De l’audace, toujours de l’audace: on creative work and risk

‘De l’audace, toujours de l’audace’ said French revolutionary Danton. His statue figures at the Odeon corner, not far from where I studied in Paris, and I often repeated his words to myself as I passed it. It’s one French trait I have carried with me to Australia, and I have tried to reflect on this part of my heritage.

I recently joined a reflective dinner at Hub Melbourne, where the conversation skimmed over the usual topic of corporate drain vs unpaid creative work, and how to reconcile both. I proposed a different interpretation of the facts, saying that creative work is not ‘underpaid’, but carries a very high level of risk. I was apparently the only one to really believe in that line – and yet I had some evidence to support me.

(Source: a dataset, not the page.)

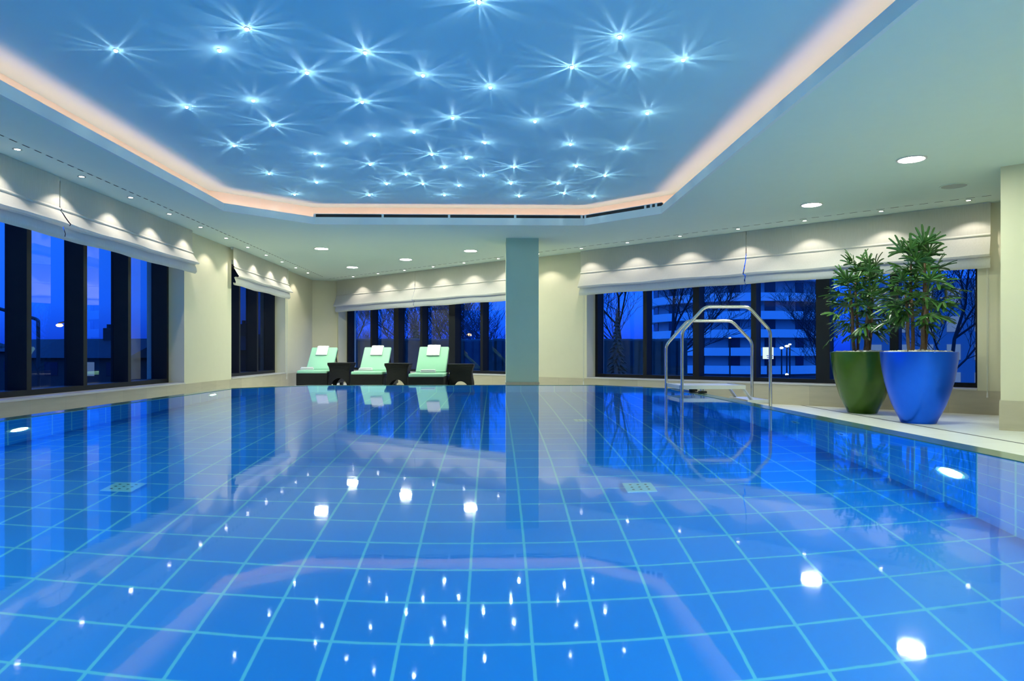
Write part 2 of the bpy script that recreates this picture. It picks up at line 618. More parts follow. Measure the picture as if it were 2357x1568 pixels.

The richest woman in Britain, as far as I know, made her money writing Harry Potter. She took a risk – and won. Many writers fail and remain poor, not because the world ignores their value, not even because they dramatically lack talent – but through the multitude of factors that make any risky venture succeed or fail, and which the classics called luck or fortune. Making large amounts of money from a book, a work of art, or any creative production, is partly talent, partly hardwork, partly good judgement, and partly simple fortune – like making good money from a cycle of the spice trade, on a rough sea.

The point I’m making here does not deny that there may be multiple cases of exploitation, whereby a publishing or producing body absorbs most of the benefits and transfers all risk to the creative agent, but doesn’t share benefits in the same proportion, or keeps them willingly misinformed about the nature of the agreement. More should be said about a fair distribution of risk and benefits across actors in the creative industries – but I believe the inherent risky nature of creative work is a premise that all discussions in this area should integrate. And the recurring ‘pay the writer’ issue could be reframed, at least partly, within the framework of insurance and mutual (financial and personal) risk sharing across the profession.

This is an ongoing theme of reflection for me, and I’ll be coming back to it in further posts – meanwhile, please feel free to comment or disagree – I’m putting this forward as a proposal – it may be quite off the mark.